Saipem SpA's engineering unit Snamprogetti SpA and
Chiyoda Corp. won a 277 billion-dinar ($4.5 billion) contract to build a liquefied natural gas plant in Algeria, replacing Petrofac Ltd.
The plant will produce 4.7 million tons of LNG a year within 48 months, and construction will start ``right away,'' Abdelhafid Feghouli, vice president at state-owned oil company Sonatrach, said yesterday.
``This project will increase our production by 30 percent to 30 million tons by 2012,'' Feghouli said.

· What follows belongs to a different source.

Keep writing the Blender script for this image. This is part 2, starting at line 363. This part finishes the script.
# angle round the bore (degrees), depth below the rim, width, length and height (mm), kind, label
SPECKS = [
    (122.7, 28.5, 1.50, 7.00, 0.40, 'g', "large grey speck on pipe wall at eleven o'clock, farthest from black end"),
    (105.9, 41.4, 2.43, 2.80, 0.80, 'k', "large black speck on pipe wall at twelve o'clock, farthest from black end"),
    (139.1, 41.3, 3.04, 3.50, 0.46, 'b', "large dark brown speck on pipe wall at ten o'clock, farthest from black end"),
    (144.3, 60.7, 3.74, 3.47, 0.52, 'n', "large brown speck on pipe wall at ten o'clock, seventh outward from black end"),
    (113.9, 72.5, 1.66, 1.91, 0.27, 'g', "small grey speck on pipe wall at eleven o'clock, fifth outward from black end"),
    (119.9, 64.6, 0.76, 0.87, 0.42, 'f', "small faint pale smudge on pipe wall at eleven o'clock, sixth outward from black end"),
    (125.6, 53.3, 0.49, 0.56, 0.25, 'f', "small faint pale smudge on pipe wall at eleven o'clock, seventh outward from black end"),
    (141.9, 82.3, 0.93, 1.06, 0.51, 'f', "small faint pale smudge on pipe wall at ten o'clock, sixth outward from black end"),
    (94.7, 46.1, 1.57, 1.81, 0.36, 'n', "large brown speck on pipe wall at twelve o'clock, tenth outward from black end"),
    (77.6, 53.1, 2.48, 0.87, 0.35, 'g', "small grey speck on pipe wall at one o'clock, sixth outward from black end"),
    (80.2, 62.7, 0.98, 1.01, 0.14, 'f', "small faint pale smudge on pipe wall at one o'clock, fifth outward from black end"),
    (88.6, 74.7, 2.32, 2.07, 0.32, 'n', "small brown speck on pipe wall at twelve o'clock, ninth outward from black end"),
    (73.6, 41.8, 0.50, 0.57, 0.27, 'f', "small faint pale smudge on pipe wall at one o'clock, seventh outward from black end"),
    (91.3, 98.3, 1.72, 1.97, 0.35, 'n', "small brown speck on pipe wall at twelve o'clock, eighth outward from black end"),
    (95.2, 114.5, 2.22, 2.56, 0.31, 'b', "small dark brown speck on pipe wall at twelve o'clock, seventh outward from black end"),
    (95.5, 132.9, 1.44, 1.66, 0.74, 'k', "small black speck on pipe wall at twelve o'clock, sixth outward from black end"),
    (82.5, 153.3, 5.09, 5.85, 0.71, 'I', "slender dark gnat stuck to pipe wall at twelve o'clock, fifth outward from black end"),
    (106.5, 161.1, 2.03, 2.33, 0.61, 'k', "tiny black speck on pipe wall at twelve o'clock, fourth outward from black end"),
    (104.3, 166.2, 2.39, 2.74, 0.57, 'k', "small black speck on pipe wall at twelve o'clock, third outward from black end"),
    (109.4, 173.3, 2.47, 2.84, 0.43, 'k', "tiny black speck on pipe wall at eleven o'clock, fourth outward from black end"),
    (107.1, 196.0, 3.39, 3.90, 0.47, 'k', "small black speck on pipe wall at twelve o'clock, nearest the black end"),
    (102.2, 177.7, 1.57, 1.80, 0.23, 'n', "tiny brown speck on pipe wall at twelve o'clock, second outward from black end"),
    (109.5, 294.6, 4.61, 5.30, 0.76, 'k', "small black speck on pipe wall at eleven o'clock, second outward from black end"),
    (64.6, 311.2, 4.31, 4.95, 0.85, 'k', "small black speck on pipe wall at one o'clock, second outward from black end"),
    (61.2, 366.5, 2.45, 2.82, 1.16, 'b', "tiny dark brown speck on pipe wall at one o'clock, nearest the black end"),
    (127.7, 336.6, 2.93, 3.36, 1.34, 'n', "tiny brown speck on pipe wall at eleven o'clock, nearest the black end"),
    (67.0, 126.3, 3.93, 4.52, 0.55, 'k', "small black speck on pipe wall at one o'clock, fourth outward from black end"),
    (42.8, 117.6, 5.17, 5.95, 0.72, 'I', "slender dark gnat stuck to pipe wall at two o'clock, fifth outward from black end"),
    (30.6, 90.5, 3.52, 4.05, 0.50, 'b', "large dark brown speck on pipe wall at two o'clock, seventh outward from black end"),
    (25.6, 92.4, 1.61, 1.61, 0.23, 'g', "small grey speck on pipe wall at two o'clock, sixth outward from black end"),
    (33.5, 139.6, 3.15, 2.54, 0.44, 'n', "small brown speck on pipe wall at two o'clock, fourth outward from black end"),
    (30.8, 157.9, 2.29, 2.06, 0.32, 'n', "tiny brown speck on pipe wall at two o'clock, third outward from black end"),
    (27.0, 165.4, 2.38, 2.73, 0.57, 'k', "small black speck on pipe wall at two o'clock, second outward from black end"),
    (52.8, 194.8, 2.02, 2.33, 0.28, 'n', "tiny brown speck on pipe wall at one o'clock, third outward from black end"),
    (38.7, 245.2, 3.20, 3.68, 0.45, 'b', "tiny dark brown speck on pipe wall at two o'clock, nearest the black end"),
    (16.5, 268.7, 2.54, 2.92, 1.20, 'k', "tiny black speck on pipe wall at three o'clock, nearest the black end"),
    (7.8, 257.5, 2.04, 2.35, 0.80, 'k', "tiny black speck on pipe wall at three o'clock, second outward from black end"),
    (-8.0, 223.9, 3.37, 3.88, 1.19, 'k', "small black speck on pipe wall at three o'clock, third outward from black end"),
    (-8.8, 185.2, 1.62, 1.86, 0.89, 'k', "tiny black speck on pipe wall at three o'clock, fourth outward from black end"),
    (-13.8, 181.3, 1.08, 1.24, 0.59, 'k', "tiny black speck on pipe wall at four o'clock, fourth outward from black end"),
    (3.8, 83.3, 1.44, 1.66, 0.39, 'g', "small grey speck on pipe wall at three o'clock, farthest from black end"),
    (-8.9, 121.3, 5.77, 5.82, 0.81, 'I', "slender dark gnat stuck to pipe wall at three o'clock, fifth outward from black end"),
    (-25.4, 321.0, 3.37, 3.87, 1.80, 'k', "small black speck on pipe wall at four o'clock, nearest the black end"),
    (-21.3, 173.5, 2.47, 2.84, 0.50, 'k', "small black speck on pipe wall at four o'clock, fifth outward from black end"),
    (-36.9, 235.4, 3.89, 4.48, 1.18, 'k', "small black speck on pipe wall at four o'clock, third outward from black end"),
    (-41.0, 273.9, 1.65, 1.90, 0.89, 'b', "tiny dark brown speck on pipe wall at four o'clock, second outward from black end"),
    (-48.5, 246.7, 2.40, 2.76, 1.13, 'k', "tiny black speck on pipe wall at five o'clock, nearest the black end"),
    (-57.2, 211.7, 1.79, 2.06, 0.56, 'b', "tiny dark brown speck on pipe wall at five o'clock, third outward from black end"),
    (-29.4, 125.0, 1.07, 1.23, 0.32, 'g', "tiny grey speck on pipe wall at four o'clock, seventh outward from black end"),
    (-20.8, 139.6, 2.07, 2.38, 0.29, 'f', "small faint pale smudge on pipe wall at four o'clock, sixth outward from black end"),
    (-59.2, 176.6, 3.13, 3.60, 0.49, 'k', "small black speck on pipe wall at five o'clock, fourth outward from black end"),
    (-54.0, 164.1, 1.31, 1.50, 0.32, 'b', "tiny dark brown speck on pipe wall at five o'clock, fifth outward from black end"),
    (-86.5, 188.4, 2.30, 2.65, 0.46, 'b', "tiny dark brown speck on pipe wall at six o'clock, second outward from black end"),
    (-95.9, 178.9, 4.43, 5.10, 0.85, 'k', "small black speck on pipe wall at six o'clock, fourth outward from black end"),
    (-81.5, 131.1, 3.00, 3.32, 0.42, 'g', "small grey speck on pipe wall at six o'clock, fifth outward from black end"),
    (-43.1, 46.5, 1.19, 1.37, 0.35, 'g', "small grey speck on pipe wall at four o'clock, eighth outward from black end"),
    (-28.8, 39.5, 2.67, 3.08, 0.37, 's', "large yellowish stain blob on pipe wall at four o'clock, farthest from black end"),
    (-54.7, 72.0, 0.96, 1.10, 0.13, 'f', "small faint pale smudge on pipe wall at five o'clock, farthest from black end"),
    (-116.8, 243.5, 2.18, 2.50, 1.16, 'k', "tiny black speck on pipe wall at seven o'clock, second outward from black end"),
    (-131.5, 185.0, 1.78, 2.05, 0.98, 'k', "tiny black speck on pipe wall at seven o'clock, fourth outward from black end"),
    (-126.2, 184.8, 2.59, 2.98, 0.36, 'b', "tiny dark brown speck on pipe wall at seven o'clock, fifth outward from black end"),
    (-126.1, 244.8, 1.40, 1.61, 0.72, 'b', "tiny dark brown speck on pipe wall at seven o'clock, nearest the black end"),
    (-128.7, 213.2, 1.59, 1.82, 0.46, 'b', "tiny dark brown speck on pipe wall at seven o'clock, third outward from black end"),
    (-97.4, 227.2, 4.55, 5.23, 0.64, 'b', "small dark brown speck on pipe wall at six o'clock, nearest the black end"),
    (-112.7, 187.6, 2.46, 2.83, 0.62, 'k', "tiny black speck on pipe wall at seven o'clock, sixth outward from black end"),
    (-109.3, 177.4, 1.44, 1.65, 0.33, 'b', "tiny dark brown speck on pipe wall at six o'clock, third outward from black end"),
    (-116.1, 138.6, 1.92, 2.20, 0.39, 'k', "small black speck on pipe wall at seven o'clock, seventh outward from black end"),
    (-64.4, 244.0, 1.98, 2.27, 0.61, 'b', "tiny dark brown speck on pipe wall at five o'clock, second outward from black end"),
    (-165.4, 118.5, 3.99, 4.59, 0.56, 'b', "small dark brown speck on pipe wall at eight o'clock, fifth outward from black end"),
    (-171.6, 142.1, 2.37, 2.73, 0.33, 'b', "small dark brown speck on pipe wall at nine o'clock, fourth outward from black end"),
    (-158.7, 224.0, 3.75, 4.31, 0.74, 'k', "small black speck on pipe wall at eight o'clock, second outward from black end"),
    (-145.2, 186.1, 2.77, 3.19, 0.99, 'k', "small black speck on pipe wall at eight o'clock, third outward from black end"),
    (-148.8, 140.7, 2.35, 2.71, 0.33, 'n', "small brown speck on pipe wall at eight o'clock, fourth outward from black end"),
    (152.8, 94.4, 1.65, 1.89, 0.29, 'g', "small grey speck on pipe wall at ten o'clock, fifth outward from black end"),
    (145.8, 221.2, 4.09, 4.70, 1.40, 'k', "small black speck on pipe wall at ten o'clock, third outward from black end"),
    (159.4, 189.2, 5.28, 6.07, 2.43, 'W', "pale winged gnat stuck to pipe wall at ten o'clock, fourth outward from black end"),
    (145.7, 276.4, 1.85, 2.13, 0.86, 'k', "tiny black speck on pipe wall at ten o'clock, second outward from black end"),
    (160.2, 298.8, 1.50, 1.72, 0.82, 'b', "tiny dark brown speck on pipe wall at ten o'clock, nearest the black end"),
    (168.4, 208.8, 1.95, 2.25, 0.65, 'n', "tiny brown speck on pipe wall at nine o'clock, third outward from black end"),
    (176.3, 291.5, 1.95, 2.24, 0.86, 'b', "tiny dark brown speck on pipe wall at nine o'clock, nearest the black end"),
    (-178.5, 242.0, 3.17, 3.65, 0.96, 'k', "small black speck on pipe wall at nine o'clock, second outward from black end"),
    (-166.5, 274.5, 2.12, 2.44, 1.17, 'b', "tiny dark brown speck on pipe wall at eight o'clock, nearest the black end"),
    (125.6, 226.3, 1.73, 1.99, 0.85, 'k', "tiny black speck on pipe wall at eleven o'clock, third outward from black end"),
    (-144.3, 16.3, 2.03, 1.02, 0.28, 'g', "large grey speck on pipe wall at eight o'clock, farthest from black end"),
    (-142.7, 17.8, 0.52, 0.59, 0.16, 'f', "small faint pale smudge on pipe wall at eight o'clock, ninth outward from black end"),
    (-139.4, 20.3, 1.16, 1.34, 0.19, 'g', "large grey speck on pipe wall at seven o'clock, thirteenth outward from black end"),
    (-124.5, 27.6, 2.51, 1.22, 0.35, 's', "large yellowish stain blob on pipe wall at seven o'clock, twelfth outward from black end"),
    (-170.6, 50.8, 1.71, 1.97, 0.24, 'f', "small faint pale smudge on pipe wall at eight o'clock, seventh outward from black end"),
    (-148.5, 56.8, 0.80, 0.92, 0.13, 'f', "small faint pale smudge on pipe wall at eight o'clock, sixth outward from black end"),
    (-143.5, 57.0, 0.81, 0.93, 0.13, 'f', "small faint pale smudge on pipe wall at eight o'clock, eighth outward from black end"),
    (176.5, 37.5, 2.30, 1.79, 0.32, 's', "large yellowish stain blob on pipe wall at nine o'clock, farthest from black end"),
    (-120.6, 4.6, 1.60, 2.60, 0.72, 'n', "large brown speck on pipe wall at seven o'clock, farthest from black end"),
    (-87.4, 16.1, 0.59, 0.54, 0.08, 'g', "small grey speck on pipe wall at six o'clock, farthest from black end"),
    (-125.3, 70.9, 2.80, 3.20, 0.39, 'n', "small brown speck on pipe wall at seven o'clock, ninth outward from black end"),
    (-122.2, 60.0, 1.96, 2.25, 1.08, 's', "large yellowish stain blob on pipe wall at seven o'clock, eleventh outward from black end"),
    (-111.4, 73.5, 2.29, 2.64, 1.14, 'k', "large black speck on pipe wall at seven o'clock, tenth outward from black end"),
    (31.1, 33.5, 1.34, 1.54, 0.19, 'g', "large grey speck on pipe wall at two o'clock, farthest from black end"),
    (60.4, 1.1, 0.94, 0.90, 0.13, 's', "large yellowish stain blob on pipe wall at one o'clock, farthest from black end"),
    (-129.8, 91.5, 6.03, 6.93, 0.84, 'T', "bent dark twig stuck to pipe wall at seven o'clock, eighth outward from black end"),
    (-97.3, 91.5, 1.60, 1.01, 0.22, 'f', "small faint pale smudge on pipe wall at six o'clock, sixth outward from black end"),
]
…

Petrofac and its Indonesian partner IKPT were awarded the contract earlier this month. It was canceled after the U.K.- based oil and gas services provider failed to guarantee it could raise annual production capacity to 4.3 million tons of LNG from the original requirement of 4 million tons.
The value of the contract increased 15 percent from 241 billion dinars since it was awarded to Petrofac on July 13.
Sonatrach initially awarded the project to Spain's Repsol YPF SA and Gas Natural SDG SA. It canceled the contract in September, blaming them for a three-year delay, and took control of the development. The project involves tapping the fields of Gassi Touil, Rhourde Nouss and Hamra in the east of Algeria and transporting the gas for export to the port of Arzew in the west.
Algeria, Africa's largest gas producer, is seeking to increase LNG exports by a third to 85 billion cubic meters a year by 2012. LNG is gas that's cooled to a liquid to allow its transportation on tankers.